There are also a number of issues that can cause your site to load slowly, all of which have different solutions, so it’s important for you to spend some time figuring out exactly what’s slowing it down.
If you aren’t already familiar with Google’s new guidelines around core web vitals, you should get up to speed. It’s a ranking factor coming quickly.
One of the SEO professionals we polled, Yawer Malik of Cloudways told us, “During the current SEO state, one of the most important technical factors is improving website load time. One area I’ve had success is by optimizing jquery, javascript and coding issues, and compressing the images used.”
I highly recommend doing your due diligence on core web vitals and executing or employing someone to get your page load times and scores where they need to be.
5. You Have Too Many Broken Links
Including links in content throughout your website is a great SEO practice that everyone should focus on. Structured properly, of course.
This makes it easy to direct users to other important pages on your website or relevant information on other websites, and it can help improve your site’s rankings. Google is going to crawl the site just as a user would. They also gain valuable insight about your website based on how your internal links are set up.
However, if you don’t keep track of what pages you link to, you could be hurting your SEO more than you’re helping it.
At some point, the pages you link to can become unavailable, so users will only end up being redirected to an error page, rather than the important information they wanted.
This creates a poor experience for the user and can also make it difficult for search engines to crawl your site.
Fixing this is easy once you’ve identified the broken links.
All you have to do now is switch out the broken link for another relevant page.
Carlos Rosado of Outlook Studios told us, “Internal broken links are a constant issue for a lot of websites with many pages because site owners don’t do a great job of maintaining their site.
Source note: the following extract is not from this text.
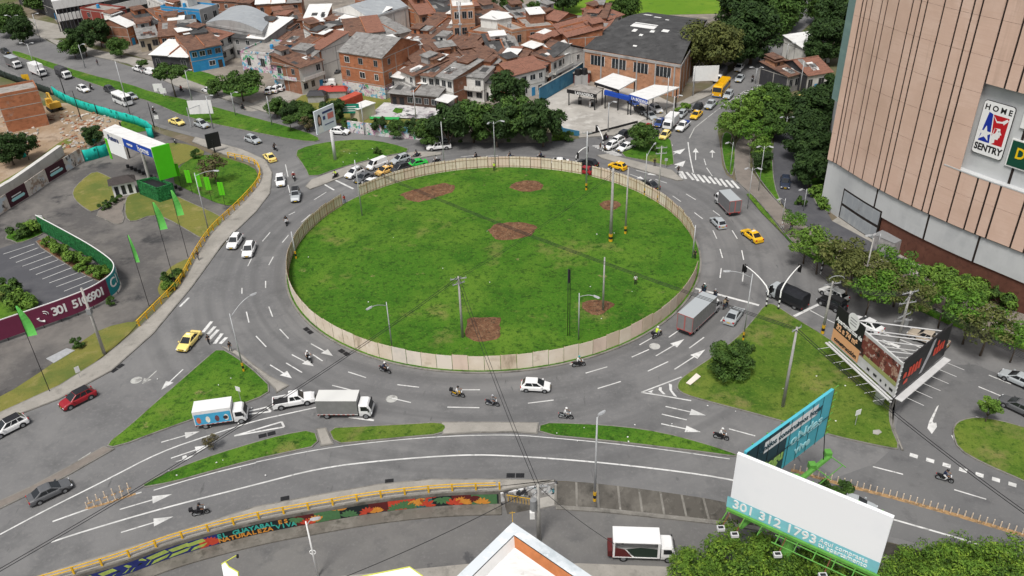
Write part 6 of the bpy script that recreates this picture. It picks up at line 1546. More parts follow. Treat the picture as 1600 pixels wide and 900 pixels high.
def canopy(corners, h, th, label, m, legs, fascia=None, name="canopy", drop=.5):
    c = [P(x, y, h) for x, y in corners]; o0 = sum(c, Vector()) / 4; o0.z = 0
    t = empty(name, label, "canopy", o0); q = [Vector((p.x, p.y, 0)) - o0 for p in c]
    b = MB(); b.loft([[p + Vector((0, 0, h - th)) for p in q], [p + Vector((0, 0, h)) for p in q]]); b.build("roof", m, t)
    for i in legs:
        p = q[i] * .9; MB().box(p.x - .12, p.x + .12, p.y - .12, p.y + .12, 0, h - th).build("leg", BLACK, t)
    if fascia:
        a, d = q[fascia[0]], q[fascia[1]]; n = (d - a).normalized(); nn = Vector((n.y, -n.x, 0)) * .08
        b = MB(); b.loft([[x + Vector((0, 0, h - th - fascia[3])) for x in (a + nn, d + nn, d + nn * .2, a + nn * .2)], [x + Vector((0, 0, h - .02)) for x in (a + nn, d + nn, d + nn * .2, a + nn * .2)]]); f = b.build("fascia", fascia[2], t)
        if len(fascia) > 4: lettering(fascia[4], .95, WHITE, f, frame(lerp(a, d, .6) + nn * 1.15 + Vector((0, 0, h - th - fascia[3] / 2)), d - a), bold=.02)
    return t
BLU = mat("sign_blue", (.012, .06, .36), .45, .06, 1)
canopy([(929, 128), (967, 140), (995, 124), (958, 114)], 5.2, .25, "bright white flat canopy at the middle of the filling station", METW, (0, 1, 2, 3), (0, 1, BLACK, .4))
canopy([(983, 147), (1012, 156), (1062, 136), (1022, 132)], 5.0, .25, "white canopy with a blue lettered sign at the right of the filling station", METW, (0, 1, 2, 3), (0, 1, BLU, .9, "1A BODEGA"))
canopy([(886, 139), (931, 147), (944, 138), (905, 131)], 4.0, .2, "small pale grey canopy with a black lettered edge on the left of the yard", SLAB, (0, 1, 2, 3), (0, 1, BLACK, .7, "LAVADERO"))
canopy([(944, 142), (984, 152), (986, 150), (946, 140)], 4.2, .9, "blue sign beam joining the canopies of the filling station", BLU, (0, 1))
t = empty("kiosk", "small red and black kiosk in the corner of the blue yard wall", "kiosk", P(908, 127))
MB().box(-2, 2, -1.5, 1.5, 0, 2.6).build("wall", WM["r"], t); MB().box(-2.3, 2.3, -1.8, 1.8, 2.6, 2.8).build("roof", SLAB, t); MB().box(-.6, .6, -1.56, -1.5, 0, 2).build("door", BLACK, t)
for x, y, lab in ((903, 122, "black water tank above the kiosk, left one"), (913, 121, "black water tank above the kiosk, right one")):
    p = P(x, y - 5, 3.6); t = empty("water_tank", lab, "tank", Vector((p.x, p.y, 3.7))); MB().tube((0, 0, 0), (0, 0, 1.3), .9, .75, 12).build("drum", BLACK, t); MB().tube((0, 0, 1.3), (0, 0, 1.5), .75, .3, 12).build("lid", BLACK, t); MB().box(-.8, .8, -.8, .8, -3.7, 0).build("stand", PLG, t)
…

By having broken internal links a user who visits your website is likely to leave because they ran into a broken link or a dead end. Removing broken links also helps to ensure a smooth crawl by search engines.”
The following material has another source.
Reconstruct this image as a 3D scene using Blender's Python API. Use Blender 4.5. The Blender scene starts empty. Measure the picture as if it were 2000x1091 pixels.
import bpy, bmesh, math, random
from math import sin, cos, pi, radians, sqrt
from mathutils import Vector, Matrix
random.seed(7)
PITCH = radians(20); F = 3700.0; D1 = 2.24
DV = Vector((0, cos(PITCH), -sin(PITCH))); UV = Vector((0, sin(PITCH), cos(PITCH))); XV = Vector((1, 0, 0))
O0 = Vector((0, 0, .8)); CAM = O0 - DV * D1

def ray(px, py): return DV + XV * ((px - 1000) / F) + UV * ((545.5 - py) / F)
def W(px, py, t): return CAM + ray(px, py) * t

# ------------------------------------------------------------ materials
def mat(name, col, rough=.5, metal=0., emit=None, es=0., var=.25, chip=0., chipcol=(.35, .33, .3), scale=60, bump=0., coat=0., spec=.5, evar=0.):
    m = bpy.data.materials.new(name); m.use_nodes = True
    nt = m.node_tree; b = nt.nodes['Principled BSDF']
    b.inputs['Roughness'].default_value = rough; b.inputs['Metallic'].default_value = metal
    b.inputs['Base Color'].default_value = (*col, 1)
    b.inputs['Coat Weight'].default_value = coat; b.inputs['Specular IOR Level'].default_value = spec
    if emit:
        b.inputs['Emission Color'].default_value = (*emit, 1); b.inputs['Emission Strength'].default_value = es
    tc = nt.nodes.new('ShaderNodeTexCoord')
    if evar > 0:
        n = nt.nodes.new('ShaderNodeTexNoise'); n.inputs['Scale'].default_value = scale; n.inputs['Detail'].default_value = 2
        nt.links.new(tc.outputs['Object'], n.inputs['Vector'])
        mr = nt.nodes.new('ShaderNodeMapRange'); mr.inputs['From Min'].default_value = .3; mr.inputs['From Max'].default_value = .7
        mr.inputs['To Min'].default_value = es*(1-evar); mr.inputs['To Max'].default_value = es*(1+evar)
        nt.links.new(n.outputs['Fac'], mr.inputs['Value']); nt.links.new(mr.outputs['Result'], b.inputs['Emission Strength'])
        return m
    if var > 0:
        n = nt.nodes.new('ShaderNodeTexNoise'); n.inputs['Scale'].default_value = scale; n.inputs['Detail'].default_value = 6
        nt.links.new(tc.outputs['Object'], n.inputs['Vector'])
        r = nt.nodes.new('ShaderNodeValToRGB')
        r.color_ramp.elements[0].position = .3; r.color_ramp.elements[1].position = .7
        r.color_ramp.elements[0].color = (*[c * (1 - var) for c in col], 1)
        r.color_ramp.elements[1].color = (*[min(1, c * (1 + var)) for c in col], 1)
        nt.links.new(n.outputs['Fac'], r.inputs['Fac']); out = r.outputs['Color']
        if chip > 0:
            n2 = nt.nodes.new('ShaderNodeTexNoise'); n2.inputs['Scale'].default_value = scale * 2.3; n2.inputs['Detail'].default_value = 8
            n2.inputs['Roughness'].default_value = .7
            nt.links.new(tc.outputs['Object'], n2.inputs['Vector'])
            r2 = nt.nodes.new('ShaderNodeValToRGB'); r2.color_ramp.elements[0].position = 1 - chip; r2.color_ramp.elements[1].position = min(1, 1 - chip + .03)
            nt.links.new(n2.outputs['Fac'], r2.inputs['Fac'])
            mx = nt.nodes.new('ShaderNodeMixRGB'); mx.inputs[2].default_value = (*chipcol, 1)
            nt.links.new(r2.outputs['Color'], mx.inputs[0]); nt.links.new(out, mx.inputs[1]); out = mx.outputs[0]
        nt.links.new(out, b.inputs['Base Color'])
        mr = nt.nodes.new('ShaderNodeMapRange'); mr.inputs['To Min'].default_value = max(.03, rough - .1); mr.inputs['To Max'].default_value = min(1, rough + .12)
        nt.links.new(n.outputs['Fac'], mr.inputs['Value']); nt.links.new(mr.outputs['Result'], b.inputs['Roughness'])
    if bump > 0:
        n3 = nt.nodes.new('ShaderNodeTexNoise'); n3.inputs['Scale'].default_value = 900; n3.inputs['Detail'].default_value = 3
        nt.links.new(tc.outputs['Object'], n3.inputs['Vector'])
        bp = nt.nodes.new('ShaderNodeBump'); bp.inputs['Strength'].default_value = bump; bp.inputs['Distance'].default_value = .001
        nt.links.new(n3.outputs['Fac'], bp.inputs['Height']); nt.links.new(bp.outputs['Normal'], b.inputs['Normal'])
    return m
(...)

The key here is to remove the broken links from your navigation, footer, or even on-page content and also make sure to redirect them as it’s an easy way to reclaim backlinks if that page had any.
6. Your Protocol Redirects Aren’t Set Properly
This is one of the most common technical SEO issues that is overlooked. If you really think about it, four versions of your site exist, but really only one should be active. The rest should properly 301 redirect to the main version.
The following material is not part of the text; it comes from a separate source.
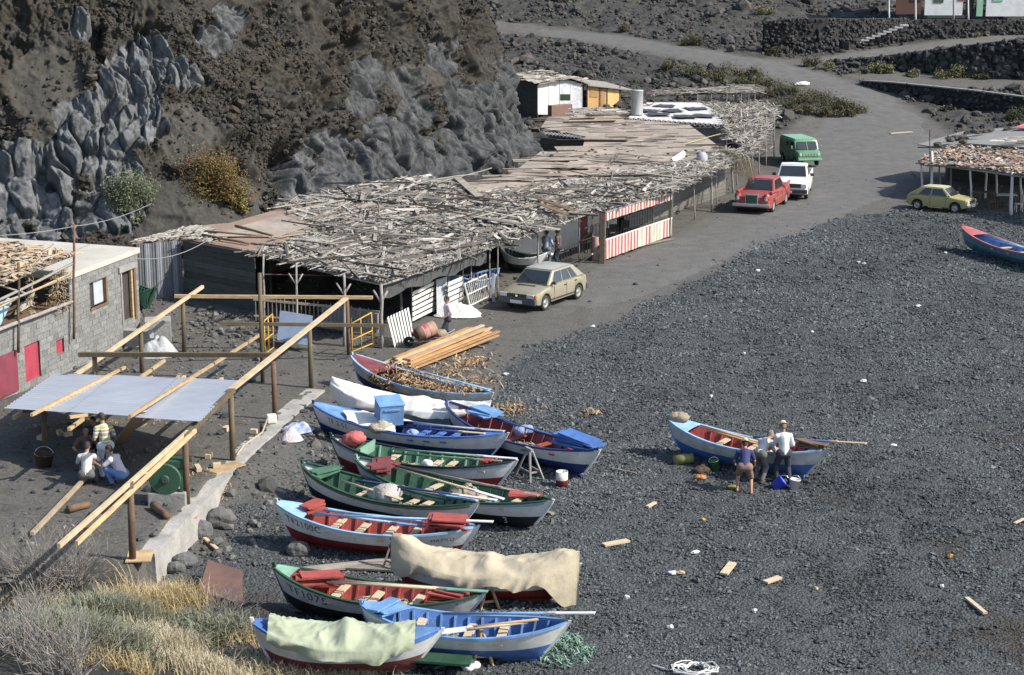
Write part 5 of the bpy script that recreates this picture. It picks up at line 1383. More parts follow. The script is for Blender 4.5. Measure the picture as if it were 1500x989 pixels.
m = MB(); m.beam((B1.x, B1.y, (zt0 + zb0) / 2), (B2.x, B2.y, (zt0 + zb0) / 2), .06, zt0 - zb0); m.build('back_wall', PLANKD, ht)
bk = Vector((-.6, .8, 0)) * 3.6
q = [hp(786, 122, .35), hp(832, 113, .35), hp(862, 122, .3), hp(862, 122, .3) + bk + Vector((0, 0, .3)), hp(832, 113, .35) + bk + Vector((0, 0, .4)), hp(786, 122, .35) + bk + Vector((0, 0, .45))]
m = MB(); m.prism(q, .08); m.build('roof', mat('grey_shingle', (.28, .26, .235), (.2, .185, .165), 3, .95, .02), ht)
sticks('roof_boards', poly_scatter(q, 200, random.Random(51)), .64, .2, (.5, 1.6), (.08, .25), (.02, .03), BOARDM, ht, 52, .04, .05)['kind'] = 'stuff'
an = thing('plywood_annex', 'orange brown plywood annex joined to the right of the white hut', 'hut', tuple(hp(880, 160)))
PLY = mat('plywood', (.50, .31, .13), (.40, .22, .08), 2, .7, stretch=(1, 1, 4), flecks=(.6, .44, .22), island=.1)
panel(an, [(860, 125), (889, 127), (889, 160), (860, 162)], .06, PLY, 'plywood_wall')
panel(an, [(889.3, 127), (908, 130), (908, 159), (889.3, 160)], .06, mat('yellow_plywood', (.58, .42, .17), (.48, .33, .12), 3, .7, flecks=(.66, .55, .3)), 'plywood_wall')
panel(an, [(864, 130), (875, 131), (875, 143), (864, 142)], .03, mat('ply_dark', (.34, .2, .08), (.28, .16, .06), 2, .7), 'window_shutter', .035)
panel(an, [(880, 128), (886, 128), (886, 160), (880, 160)], .03, mat('ply_dark', (.34, .2, .08)), 'door', .035)
for px in (860, 878, 889, 908): panel(an, [(px - .7, 126), (px + .7, 126), (px + .7, 161), (px - .7, 161)], .05, POSTB, 'frame_post', .04)
q = [hp(858, 124, .3), hp(924, 131, .3), hp(924, 131, .3) + bk + Vector((0, 0, .4)), hp(858, 124, .3) + bk + Vector((0, 0, .4))]; m = MB(); m.prism(q, .08); m.build('roof', MATS['grey_shingle'], an)
panel(an, [(852.5, 124), (859, 125), (859, 162), (852.5, 164)], .05, DARKIN, 'dark_gap', -.3)
m = MB(); c = hp(806, 166, 1.2); m.box((c.x, c.y, c.z + .25), (2.0, .5, 1.0), rz=.64); tag(m.build('brown_chest', mat('faded_brown', (.22, .13, .1), (.17, .1, .08), 3, .8), bevel=.03), 'faded brown chest in front of the white hut', 'chest')
# low dark boarded roofs between hut and slab
lr = thing('low_boarded_roof', 'low sagging roof of dark boards in front of the plywood annex', 'roof', tuple(at(870, 178, 1.0)))
R7 = [(838, 172, 2.6), (905, 183, 2.75), (925, 172, 2.85), (900, 160, 2.9), (850, 158, 2.8)]
_, P7 = roof(lr, R7, STICKD, .08)
sticks('loose_boards', poly_scatter(P7, 240, random.Random(61)), .2, .35, (.4, 2.2), (.05, .2), (.02, .03), BOARDM, lr, 62, .04, .1)['kind'] = 'stuff'
for q in P7: m = MB(); m.beam((q.x, q.y + .1, Tz(q.x, q.y) - .1), (q.x, q.y + .1, q.z - .03), .08, .08); m.build('post', POSTB, lr)
# bamboo frame at the back
bf = thing('bamboo_frame', 'open bamboo frame with a thin stick roof at the far back of the sheds', 'frame', tuple(aty(1065, 150, 131)))
R8 = [(960, 141, 3.5), (1020, 138, 3.7), (1108, 137, 3.9), (1100, 126, 4.2), (1030, 131, 4.0), (965, 133, 3.8)]
_, P8 = roof(bf, R8, STICKD, .05)
sticks('stick_cover', poly_scatter(P8, 420, random.Random(71)), .1, .4, (.6, 2.2), (.02, .06), (.015, .03), STICK, bf, 72, .08, .12)['kind'] = 'stuff'
for px in (1022, 1042, 1065, 1086, 1097, 1106):
    t = at(px, 138, 3.85); m = MB(); m.crook((t.x, t.y, Tz(t.x, t.y) - .1), t, .04, .03, 6, .02); m.build('pole', POSTG, bf)
t, q = at(1020, 150, 3.0), at(1107, 149, 3.0); m = MB(); m.tube([t, q], .035, 6); m.build('rail', POSTG, bf)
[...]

Those versions exist in the http://www version, the https://www version, the http://domain version, and the https://domain version.
The first step in getting this right is to determine which secure protocol (https) version you want to go with, with www or without www. You can remove the http version right away (see point #1).
Whichever version you choose to go with, the other three should properly redirect to the preferred choice.
If these aren’t set properly, or worst case scenario not at all, then you risk multiple versions of your site and pages being indexed. You don’t want that!
Matthias Lugert the CMO at Seobility told us, “If you fail to properly redirect your website visitors to that one, single version of your website, then you end up with multiple versions of the same content (duplicate content alert!), which leads to:
- Google being lost on the question which of the versions they should index or multiple versions being indexed.
- inconsistent website/URL behavior.
- Visitors stuck on an unsecure version of your website.”
All of what Matthias laid out here is bad. Use a redirect checker on all of the versions you don’t prefer to ensure the redirect is set up properly. If it’s not, get it fixed!
Keep an Eye Out for Technical SEO Issues
Don’t let fixable technical issues keep you from getting the rankings you’ve been working for.
Many of the most common technical SEO issues occur without you doing anything to cause them or you just simply overlooking them.
Make sure technical issues aren’t hurting your SEO efforts.
Check your site regularly to catch problems early on.